## Data section
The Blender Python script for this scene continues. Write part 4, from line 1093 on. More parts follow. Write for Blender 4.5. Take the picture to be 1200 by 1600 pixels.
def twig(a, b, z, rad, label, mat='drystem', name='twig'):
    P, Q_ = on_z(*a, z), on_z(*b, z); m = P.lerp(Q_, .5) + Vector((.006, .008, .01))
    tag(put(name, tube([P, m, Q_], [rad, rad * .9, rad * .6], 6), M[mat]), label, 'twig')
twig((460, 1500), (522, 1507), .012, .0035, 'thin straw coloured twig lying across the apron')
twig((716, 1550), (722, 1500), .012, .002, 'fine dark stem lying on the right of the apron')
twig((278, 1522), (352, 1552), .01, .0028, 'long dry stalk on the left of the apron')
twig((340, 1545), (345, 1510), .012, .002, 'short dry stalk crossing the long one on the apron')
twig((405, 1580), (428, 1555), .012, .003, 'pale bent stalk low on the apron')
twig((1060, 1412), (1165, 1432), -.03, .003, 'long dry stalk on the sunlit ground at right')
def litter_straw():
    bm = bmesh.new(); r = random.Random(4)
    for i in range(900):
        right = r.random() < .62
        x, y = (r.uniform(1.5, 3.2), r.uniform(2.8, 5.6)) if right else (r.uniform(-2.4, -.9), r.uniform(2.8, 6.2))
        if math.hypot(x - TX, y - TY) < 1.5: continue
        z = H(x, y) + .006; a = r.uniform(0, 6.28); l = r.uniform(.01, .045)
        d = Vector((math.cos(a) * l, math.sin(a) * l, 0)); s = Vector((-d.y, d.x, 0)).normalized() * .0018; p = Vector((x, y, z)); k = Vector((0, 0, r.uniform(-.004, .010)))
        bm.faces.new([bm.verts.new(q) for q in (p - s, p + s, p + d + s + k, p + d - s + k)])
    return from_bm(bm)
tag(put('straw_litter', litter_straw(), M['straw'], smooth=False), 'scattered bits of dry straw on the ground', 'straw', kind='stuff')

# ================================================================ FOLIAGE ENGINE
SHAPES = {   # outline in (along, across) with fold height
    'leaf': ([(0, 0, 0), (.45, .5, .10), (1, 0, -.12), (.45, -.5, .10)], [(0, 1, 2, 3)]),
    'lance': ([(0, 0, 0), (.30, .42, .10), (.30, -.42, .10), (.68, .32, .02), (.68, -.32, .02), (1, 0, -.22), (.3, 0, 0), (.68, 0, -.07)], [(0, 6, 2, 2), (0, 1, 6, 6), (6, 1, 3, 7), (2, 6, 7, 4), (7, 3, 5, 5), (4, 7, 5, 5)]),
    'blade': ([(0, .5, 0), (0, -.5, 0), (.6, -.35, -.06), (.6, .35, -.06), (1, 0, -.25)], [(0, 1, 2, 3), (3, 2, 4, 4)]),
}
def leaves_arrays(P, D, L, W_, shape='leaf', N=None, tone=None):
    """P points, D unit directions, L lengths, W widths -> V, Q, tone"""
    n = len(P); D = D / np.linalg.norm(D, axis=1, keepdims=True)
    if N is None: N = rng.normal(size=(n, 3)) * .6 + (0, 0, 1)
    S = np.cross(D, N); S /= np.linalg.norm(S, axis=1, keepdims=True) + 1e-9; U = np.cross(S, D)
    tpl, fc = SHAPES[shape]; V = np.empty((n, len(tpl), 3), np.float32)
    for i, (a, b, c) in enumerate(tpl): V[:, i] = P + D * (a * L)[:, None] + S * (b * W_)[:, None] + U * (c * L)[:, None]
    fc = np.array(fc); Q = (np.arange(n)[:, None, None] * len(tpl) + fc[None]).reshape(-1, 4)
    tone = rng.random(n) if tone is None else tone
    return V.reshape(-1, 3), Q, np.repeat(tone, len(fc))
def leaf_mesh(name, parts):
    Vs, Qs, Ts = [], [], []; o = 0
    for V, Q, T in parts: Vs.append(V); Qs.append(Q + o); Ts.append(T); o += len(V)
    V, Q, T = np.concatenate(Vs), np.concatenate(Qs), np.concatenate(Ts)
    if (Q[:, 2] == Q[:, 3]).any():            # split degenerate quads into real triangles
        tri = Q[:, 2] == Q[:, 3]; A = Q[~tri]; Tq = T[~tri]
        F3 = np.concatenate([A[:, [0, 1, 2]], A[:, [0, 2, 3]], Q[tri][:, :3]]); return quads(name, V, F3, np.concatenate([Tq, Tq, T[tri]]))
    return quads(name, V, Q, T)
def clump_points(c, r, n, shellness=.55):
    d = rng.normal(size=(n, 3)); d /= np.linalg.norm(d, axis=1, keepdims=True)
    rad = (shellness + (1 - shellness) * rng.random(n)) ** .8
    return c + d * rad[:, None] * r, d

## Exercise
Go through the listing and copy all of it exactly.

## Exercise output
The Blender Python script for this scene continues. Write part 4, from line 1093 on. More parts follow. Write for Blender 4.5. Take the picture to be 1200 by 1600 pixels.
def twig(a, b, z, rad, label, mat='drystem', name='twig'):
    P, Q_ = on_z(*a, z), on_z(*b, z); m = P.lerp(Q_, .5) + Vector((.006, .008, .01))
    tag(put(name, tube([P, m, Q_], [rad, rad * .9, rad * .6], 6), M[mat]), label, 'twig')
twig((460, 1500), (522, 1507), .012, .0035, 'thin straw coloured twig lying across the apron')
twig((716, 1550), (722, 1500), .012, .002, 'fine dark stem lying on the right of the apron')
twig((278, 1522), (352, 1552), .01, .0028, 'long dry stalk on the left of the apron')
twig((340, 1545), (345, 1510), .012, .002, 'short dry stalk crossing the long one on the apron')
twig((405, 1580), (428, 1555), .012, .003, 'pale bent stalk low on the apron')
twig((1060, 1412), (1165, 1432), -.03, .003, 'long dry stalk on the sunlit ground at right')
def litter_straw():
    bm = bmesh.new(); r = random.Random(4)
    for i in range(900):
        right = r.random() < .62
        x, y = (r.uniform(1.5, 3.2), r.uniform(2.8, 5.6)) if right else (r.uniform(-2.4, -.9), r.uniform(2.8, 6.2))
        if math.hypot(x - TX, y - TY) < 1.5: continue
        z = H(x, y) + .006; a = r.uniform(0, 6.28); l = r.uniform(.01, .045)
        d = Vector((math.cos(a) * l, math.sin(a) * l, 0)); s = Vector((-d.y, d.x, 0)).normalized() * .0018; p = Vector((x, y, z)); k = Vector((0, 0, r.uniform(-.004, .010)))
        bm.faces.new([bm.verts.new(q) for q in (p - s, p + s, p + d + s + k, p + d - s + k)])
    return from_bm(bm)
tag(put('straw_litter', litter_straw(), M['straw'], smooth=False), 'scattered bits of dry straw on the ground', 'straw', kind='stuff')

# ================================================================ FOLIAGE ENGINE
SHAPES = {   # outline in (along, across) with fold height
    'leaf': ([(0, 0, 0), (.45, .5, .10), (1, 0, -.12), (.45, -.5, .10)], [(0, 1, 2, 3)]),
    'lance': ([(0, 0, 0), (.30, .42, .10), (.30, -.42, .10), (.68, .32, .02), (.68, -.32, .02), (1, 0, -.22), (.3, 0, 0), (.68, 0, -.07)], [(0, 6, 2, 2), (0, 1, 6, 6), (6, 1, 3, 7), (2, 6, 7, 4), (7, 3, 5, 5), (4, 7, 5, 5)]),
    'blade': ([(0, .5, 0), (0, -.5, 0), (.6, -.35, -.06), (.6, .35, -.06), (1, 0, -.25)], [(0, 1, 2, 3), (3, 2, 4, 4)]),
}
def leaves_arrays(P, D, L, W_, shape='leaf', N=None, tone=None):
    """P points, D unit directions, L lengths, W widths -> V, Q, tone"""
    n = len(P); D = D / np.linalg.norm(D, axis=1, keepdims=True)
    if N is None: N = rng.normal(size=(n, 3)) * .6 + (0, 0, 1)
    S = np.cross(D, N); S /= np.linalg.norm(S, axis=1, keepdims=True) + 1e-9; U = np.cross(S, D)
    tpl, fc = SHAPES[shape]; V = np.empty((n, len(tpl), 3), np.float32)
    for i, (a, b, c) in enumerate(tpl): V[:, i] = P + D * (a * L)[:, None] + S * (b * W_)[:, None] + U * (c * L)[:, None]
    fc = np.array(fc); Q = (np.arange(n)[:, None, None] * len(tpl) + fc[None]).reshape(-1, 4)
    tone = rng.random(n) if tone is None else tone
    return V.reshape(-1, 3), Q, np.repeat(tone, len(fc))
def leaf_mesh(name, parts):
    Vs, Qs, Ts = [], [], []; o = 0
    for V, Q, T in parts: Vs.append(V); Qs.append(Q + o); Ts.append(T); o += len(V)
    V, Q, T = np.concatenate(Vs), np.concatenate(Qs), np.concatenate(Ts)
    if (Q[:, 2] == Q[:, 3]).any():            # split degenerate quads into real triangles
        tri = Q[:, 2] == Q[:, 3]; A = Q[~tri]; Tq = T[~tri]
        F3 = np.concatenate([A[:, [0, 1, 2]], A[:, [0, 2, 3]], Q[tri][:, :3]]); return quads(name, V, F3, np.concatenate([Tq, Tq, T[tri]]))
    return quads(name, V, Q, T)
def clump_points(c, r, n, shellness=.55):
    d = rng.normal(size=(n, 3)); d /= np.linalg.norm(d, axis=1, keepdims=True)
    rad = (shellness + (1 - shellness) * rng.random(n)) ** .8
    return c + d * rad[:, None] * r, d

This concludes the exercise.